Все же было, было в этом лете предчувствие беды. Война в мире уже шла, и трезвое знание соединялось с интуитивной тревогой, с памятью о позорной войне с Финляндией. Взрослым уже не нравилось, когда мы играли в войну. Мама с непривычной для меня категоричностью вдруг прервала какой-то наш очередной бой, не объяснив почему… Тревога тех дней не придумана постфактум, много ее примет носилось в воздухе.
Война началась для меня на площади у сестрорецкого вокзала в памятное для всех воскресенье 22 июня 1941 года. Из репродуктора звучала речь Молотова: «Граждане и грбжданки…» (почему-то с таким странным ударением). Евгений Львович Шварц не мог зажечь спичку, чтобы прикурить папиросу, у него руки не просто, как обычно, дрожали — ходили ходуном. Его дочка Наташа спрашивала: «Папа, это что — все страны на нас?» Я мало что понимал, Германия на карте была настолько мала, что мне казалось: даже если вся ее территория сплошь занята солдатами, стоящими плечо к плечу, их все равно не хватит, чтобы нас победить. А внутри — ледяной всепобеждающий ужас, сознание, что кончилась одна жизнь и наступает другая, открытая бедам, непонятная, страшная.
В первую же военную ночь над Сестрорецком произошел воздушный бой, который я проспал. С дач стали возвращаться — мы одни из первых. И, как многие другие, стали «сбиваться в кучу» — переехали к бабушке на Петроградскую, в тесноту, но вместе. Там и телефона не было, но почему-то так казалось спокойнее.
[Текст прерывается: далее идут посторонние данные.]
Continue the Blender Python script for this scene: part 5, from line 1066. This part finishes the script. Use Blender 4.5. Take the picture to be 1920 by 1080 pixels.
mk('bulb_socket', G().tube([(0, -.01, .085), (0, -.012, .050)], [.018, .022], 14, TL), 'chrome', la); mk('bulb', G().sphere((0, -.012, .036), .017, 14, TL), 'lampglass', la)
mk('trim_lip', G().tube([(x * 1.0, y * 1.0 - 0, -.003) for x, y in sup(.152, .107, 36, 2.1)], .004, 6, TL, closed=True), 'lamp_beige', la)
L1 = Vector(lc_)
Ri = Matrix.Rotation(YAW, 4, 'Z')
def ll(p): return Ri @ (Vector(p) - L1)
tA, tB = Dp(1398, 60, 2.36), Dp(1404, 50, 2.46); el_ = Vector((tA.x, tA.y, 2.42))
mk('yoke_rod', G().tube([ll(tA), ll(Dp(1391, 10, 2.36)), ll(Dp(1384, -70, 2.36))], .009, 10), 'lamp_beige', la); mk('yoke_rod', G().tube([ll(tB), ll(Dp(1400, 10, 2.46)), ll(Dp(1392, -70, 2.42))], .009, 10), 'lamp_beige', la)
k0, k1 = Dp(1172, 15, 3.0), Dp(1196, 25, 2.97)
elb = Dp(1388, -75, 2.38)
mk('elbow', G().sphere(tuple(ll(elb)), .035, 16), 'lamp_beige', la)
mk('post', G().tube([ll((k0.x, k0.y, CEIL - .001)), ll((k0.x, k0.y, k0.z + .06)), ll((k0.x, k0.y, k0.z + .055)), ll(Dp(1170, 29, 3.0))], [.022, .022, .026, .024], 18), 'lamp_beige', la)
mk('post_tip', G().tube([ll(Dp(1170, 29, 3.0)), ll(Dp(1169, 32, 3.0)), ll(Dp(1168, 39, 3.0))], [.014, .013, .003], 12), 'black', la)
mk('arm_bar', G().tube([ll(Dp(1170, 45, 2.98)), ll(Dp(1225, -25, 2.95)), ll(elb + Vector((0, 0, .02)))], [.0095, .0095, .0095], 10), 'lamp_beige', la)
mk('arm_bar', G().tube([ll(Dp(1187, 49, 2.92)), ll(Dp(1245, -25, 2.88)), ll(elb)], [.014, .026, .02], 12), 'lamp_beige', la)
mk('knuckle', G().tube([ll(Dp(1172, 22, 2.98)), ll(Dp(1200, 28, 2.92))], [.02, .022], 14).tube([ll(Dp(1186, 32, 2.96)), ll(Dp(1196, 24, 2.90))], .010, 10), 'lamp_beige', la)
Лето было великолепное, торжественное, ясное. Я заново открывал Ленинград, прежде я лишь иногда видал его в «дачное время», да и через мосты ездил редко, а тут мы всякий день путешествовали куда-то с Петроградской. На Невском (проспекте 25 Октября) нарядная толпа: дачники, как и мы, возвращались, и город стал не по-летнему многолюден. Ощущалось нервное, натужное веселье, пугливо и возбужденно передавались то страшные, то наивно-ободряющие слухи. Ловили шпионов. За диверсантов и немецких лазутчиков чаще всего принимали хорошо одетых людей в шляпах. Это не анекдот: предполагалось, что шпион имеет вид иностранца.